Entender que o Senhor era
o Deus da provisão para alguém que mal conseguia jejuar meio dia, porque no
momento em que começava a sentir fome entrava em pânico devido aos traumas em
decorrência da fome que passou na infância, era muito difícil.
Inclusive tentamos
ajudá-lo na área financeira naquele momento, mas Deus tinha fechado as portas
de uma forma radical. Ao entendermos isso passamos a confrontá-lo com a
necessidade de descansar no Senhor que é o Deus da provisão. A impressão que eu
tinha era como se fosse alguém extremamente dependente de uma droga e que
precisava se desintoxicar.
Depois de nove meses de
acompanhamento intensivo, Deus entregou a igreja, que antes o rejeitava, em
suas mãos.
No processo de oração em jejum o Senhor fez
uma purificação na igreja extraordinária. Pessoas que estavam em prática sexual
ilícita, chegaram ao pastor, de forma espontânea confessando o pecado alegando
que não queriam continuar em tal pratica e estavam pedindo ajuda a Deus e a
igreja.
Irmãos que resistiam de forma
agressiva à sua liderança, chegando ao ponto de interromper a sua pregação com
insultos em pleno culto, pediram perdão.
Mas, as portas das finanças ainda
não tinham sido abertas até então. Foi quando o Pr. Gildário chega à sala da
diretoria do Seminário Sertanejo, com um semblante semelhante aos primeiros
dias que o vi quando da minha chegada em Itaporanga.
De forma precavida e prudente convidei-o para sentar
e contar as novidades. Ele desabafou:
- Essa historia de missões é
conversa fiada. Tudo são ilusão e mentira. O dinheiro não chega, as feiras não
chegam. O povo só faz nos enganar...
Depois de ouvi-lo perguntei o que
estava acontecendo de fato. Ele então respondeu: - Estou passando por uma
humilhação muito grande. Peço um real a
um e a outro para que o programa do rádio não acabe.
A igreja tinha um programa em uma
radio comunitária, com duração de uma hora, um dia por semana, o valor mensal
do espaço radiofônico era de cinqüenta reais.

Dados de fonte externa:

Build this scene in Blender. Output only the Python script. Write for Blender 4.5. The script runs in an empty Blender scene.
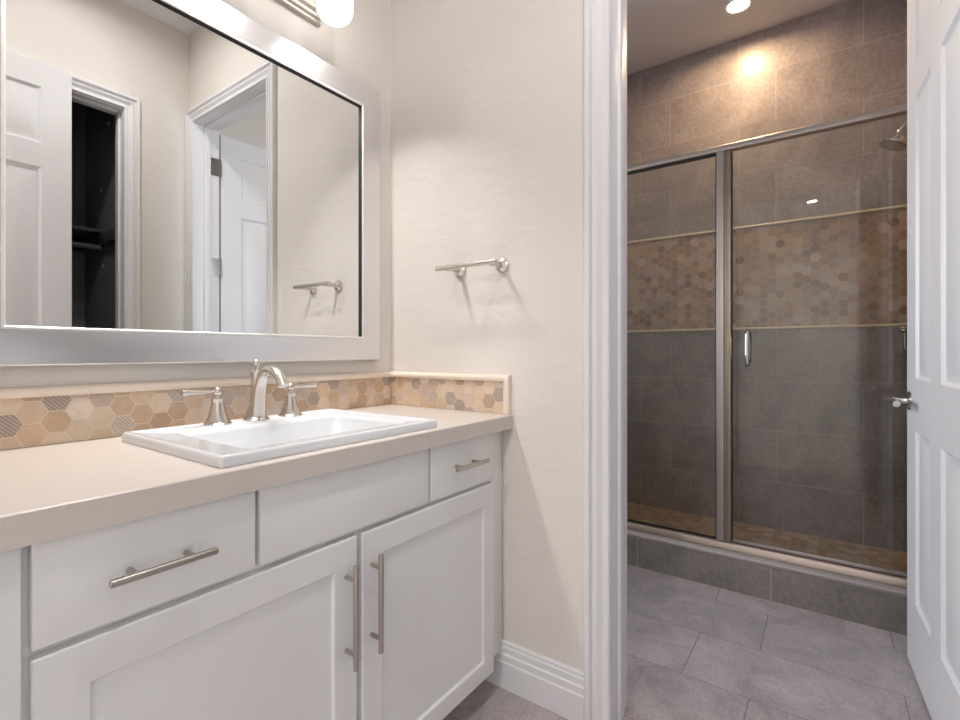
import bpy, bmesh, math, random
from mathutils import Vector, Matrix

S = bpy.context.scene
COL = S.collection
rnd = random.Random(7)

# ------------------------------------------------------------------ camera
cam = bpy.data.cameras.new('camera')
cam.sensor_width = 36.0
cam.lens = 488.2 / 960 * 36.0
cam.shift_y = -8.0 / 960.0
cam.clip_start = 0.02
cam_o = bpy.data.objects.new('camera', cam)
COL.objects.link(cam_o)
YAW = math.radians(35.6)
cam_o.location = (-1.355, -1.4026, 1.096)
cam_o.rotation_euler = (math.radians(90), 0, YAW - math.radians(90))
S.camera = cam_o

# ------------------------------------------------------------------ world and exposure
w = bpy.data.worlds.new('world')
S.world = w
w.use_nodes = True
bg = w.node_tree.nodes['Background']
bg.inputs[0].default_value = (0.88, 0.90, 1.0, 1)
bg.inputs[1].default_value = 22.5

S.view_settings.view_transform = 'Standard'
S.view_settings.look = 'None'
S.view_settings.gamma = 1.0
S.view_settings.use_curve_mapping = False
S.view_settings.exposure = 0.0
S.cycles.max_bounces = 12
S.cycles.diffuse_bounces = 9
S.cycles.glossy_bounces = 5
S.cycles.transparent_max_bounces = 16
S.cycles.sample_clamp_indirect = 6.0
S.cycles.caustics_reflective = False
S.cycles.caustics_refractive = False

CEIL = 2.98
# lamp strengths
VANITY_GLOW = 2.6
VANITY_DOWN = 2.7
FILL_BATH = 9.0  # added fill downlight in the bathroom ceiling
CAN_HALL = 50.0
CAN_SHOWER = 8.0


def portal(name, loc, rot, sx, sy):
    l = bpy.data.lights.new(name, 'AREA')
    l.shape = 'RECTANGLE'
    l.size, l.size_y = sx, sy
    l.cycles.is_portal = True
    o = bpy.data.objects.new(name, l)
    o.location = loc
    o.rotation_euler = rot
    COL.objects.link(o)


def can_light(name, loc, power, color, radius=0.055, spread=150):
    l = bpy.data.lights.new(name, 'AREA')
    l.shape = 'DISK'
    l.size = radius * 2
    l.energy = power
    l.color = color
    l.spread = math.radians(spread)
    o = bpy.data.objects.new(name, l)
    o.location = loc
    COL.objects.link(o)


# ------------------------------------------------------------------ materials
def new_mat(name):
    m = bpy.data.materials.new(name)
    m.use_nodes = True
    nt = m.node_tree
    return m, nt, nt.nodes['Principled BSDF']


def lk(nt, a, b):
    nt.links.new(a, b)


def node(nt, t, **kw):
    n = nt.nodes.new(t)
    for k, v in kw.items():
        if k.startswith('i_'):
            n.inputs[k[2:].replace('_', ' ')].default_value = v
        else:
            setattr(n, k, v)
    return n


def coords(nt):
    return node(nt, 'ShaderNodeTexCoord').outputs['Object']


def mat_plain(name, col, rough=0.5, metal=0.0, spec=0.5, var=0.0, vscale=6.0, bump=0.0, bscale=60.0, coat=0.0):
    m, nt, p = new_mat(name)
    p.inputs['Base Color'].default_value = (*col, 1)
    p.inputs['Roughness'].default_value = rough
    p.inputs['Metallic'].default_value = metal
    p.inputs['Specular IOR Level'].default_value = spec
    p.inputs['Coat Weight'].default_value = coat
    co = coords(nt)
    if var > 0:
        n = node(nt, 'ShaderNodeTexNoise', i_Scale=vscale, i_Detail=5.0)
        lk(nt, co, n.inputs['Vector'])
        mx = node(nt, 'ShaderNodeMix', data_type='RGBA')
        mx.inputs['A'].default_value = (*[c * (1 - var) for c in col], 1)
        mx.inputs['B'].default_value = (*[min(1, c * (1 + var)) for c in col], 1)
        lk(nt, n.outputs['Fac'], mx.inputs['Factor'])
        lk(nt, mx.outputs['Result'], p.inputs['Base Color'])
    if bump > 0:
        n = node(nt, 'ShaderNodeTexNoise', i_Scale=bscale, i_Detail=4.0)
        lk(nt, co, n.inputs['Vector'])
        b = node(nt, 'ShaderNodeBump', i_Strength=bump, i_Distance=0.004)
        lk(nt, n.outputs['Fac'], b.inputs['Height'])
        lk(nt, b.outputs['Normal'], p.inputs['Normal'])
    return m


def mat_brushed(name, col, rough, stretch=(400, 4, 400)):
    m, nt, p = new_mat(name)
    p.inputs['Base Color'].default_value = (*col, 1)
    p.inputs['Metallic'].default_value = 1.0
    co = coords(nt)
    mp = node(nt, 'ShaderNodeMapping')
    mp.inputs['Scale'].default_value = stretch
    lk(nt, co, mp.inputs['Vector'])
    n = node(nt, 'ShaderNodeTexNoise', i_Scale=1.0, i_Detail=3.0)
    lk(nt, mp.outputs['Vector'], n.inputs['Vector'])
    r = node(nt, 'ShaderNodeMapRange')
    r.inputs['To Min'].default_value = rough * 0.8
    r.inputs['To Max'].default_value = rough * 1.25
    lk(nt, n.outputs['Fac'], r.inputs['Value'])
    lk(nt, r.outputs['Result'], p.inputs['Roughness'])
    return m


def mat_tile(name, rough=0.4, vein=0.16, scale=7.0, stripes=False, bump=0.03, spec=0.5):
    """tile: the per tile colour is in the face attribute 'tint'; alpha marks carved (striped) tiles."""
    m, nt, p = new_mat(name)
    p.inputs['Specular IOR Level'].default_value = spec
    at = node(nt, 'ShaderNodeAttribute', attribute_name='tint')
    co = coords(nt)
    n1 = node(nt, 'ShaderNodeTexNoise', i_Scale=scale, i_Detail=8.0, i_Roughness=0.65, i_Distortion=0.8)
    n2 = node(nt, 'ShaderNodeTexNoise', i_Scale=scale * 14, i_Detail=3.0)
    for n in (n1, n2):
        lk(nt, co, n.inputs['Vector'])
    r1 = node(nt, 'ShaderNodeMapRange')
    r1.inputs['From Min'].default_value = 0.3
    r1.inputs['From Max'].default_value = 0.7
    r1.inputs['To Min'].default_value = 1 - vein
    r1.inputs['To Max'].default_value = 1 + vein
    lk(nt, n1.outputs['Fac'], r1.inputs['Value'])
    r2 = node(nt, 'ShaderNodeMapRange')
    r2.inputs['From Min'].default_value = 0.3
    r2.inputs['From Max'].default_value = 0.7
    r2.inputs['To Min'].default_value = 1 - vein * 0.6
    r2.inputs['To Max'].default_value = 1 + vein * 0.6
    lk(nt, n2.outputs['Fac'], r2.inputs['Value'])
    mu = node(nt, 'ShaderNodeMath', operation='MULTIPLY')
    lk(nt, r1.outputs['Result'], mu.inputs[0])
    lk(nt, r2.outputs['Result'], mu.inputs[1])
    sc = node(nt, 'ShaderNodeVectorMath', operation='SCALE')
    lk(nt, at.outputs['Color'], sc.inputs[0])
    last = mu.outputs[0]
    if stripes:
        wv = node(nt, 'ShaderNodeTexWave', wave_type='BANDS', bands_direction='DIAGONAL', i_Scale=74.0, i_Distortion=0.6)
        wv.inputs['Detail'].default_value = 1.0
        lk(nt, co, wv.inputs['Vector'])
        inv = node(nt, 'ShaderNodeMath', operation='SUBTRACT')
        inv.inputs[0].default_value = 1.0
        lk(nt, at.outputs['Alpha'], inv.inputs[1])
        pw = node(nt, 'ShaderNodeMath', operation='POWER')
        lk(nt, wv.outputs['Fac'], pw.inputs[0])
        pw.inputs[1].default_value = 2.0
        dk = node(nt, 'ShaderNodeMath', operation='MULTIPLY')
        lk(nt, inv.outputs[0], dk.inputs[0])
        lk(nt, pw.outputs[0], dk.inputs[1])
        dk2 = node(nt, 'ShaderNodeMath', operation='MULTIPLY_ADD')
        lk(nt, dk.outputs[0], dk2.inputs[0])
        dk2.inputs[1].default_value = -0.48
        dk2.inputs[2].default_value = 1.0
        m2 = node(nt, 'ShaderNodeMath', operation='MULTIPLY')
        lk(nt, last, m2.inputs[0])
        lk(nt, dk2.outputs[0], m2.inputs[1])
        last = m2.outputs[0]
    lk(nt, last, sc.inputs['Scale'])
    lk(nt, sc.outputs[0], p.inputs['Base Color'])
    rr = node(nt, 'ShaderNodeMapRange')
    rr.inputs['To Min'].default_value = rough * 0.75
    rr.inputs['To Max'].default_value = rough * 1.25
    lk(nt, n1.outputs['Fac'], rr.inputs['Value'])
    lk(nt, rr.outputs['Result'], p.inputs['Roughness'])
    b = node(nt, 'ShaderNodeBump', i_Strength=bump * 5, i_Distance=0.002)
    lk(nt, n2.outputs['Fac'], b.inputs['Height'])
    lk(nt, b.outputs['Normal'], p.inputs['Normal'])
    return m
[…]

Continuou Gildário a falar:
- Não tem dinheiro para usar o fusquinha do Seminário
Sertanejo.
O nosso fusquinha estava à
disposição de sua igreja. Devido a falta de dinheiro, era costume o Gildário
colocar apenas um litro, às vezes só metade de um litro de gasolina no fusca. O
frentista do posto passou a chamar o carro de zé gotinha.
Ele conclui
de forma pessimista:
- Está tudo errado, eu não sei mais em quem acreditar. Os
homens estão segurando as bênçãos de Deus para a minha vida.
Diante da realidade passei a
tentar leva-lo a uma reflexão lógica: se o dinheiro não vinha já há vários
meses era porque Deus não estava no assunto. E sugeri ao Gildário que
desistisse tanto do programa do radio quanto da ida a zona rural até que a
situação financeira melhorasse. Ele gritou irado:
- Eu não desisto! Se desistir vão me chamar de covarde.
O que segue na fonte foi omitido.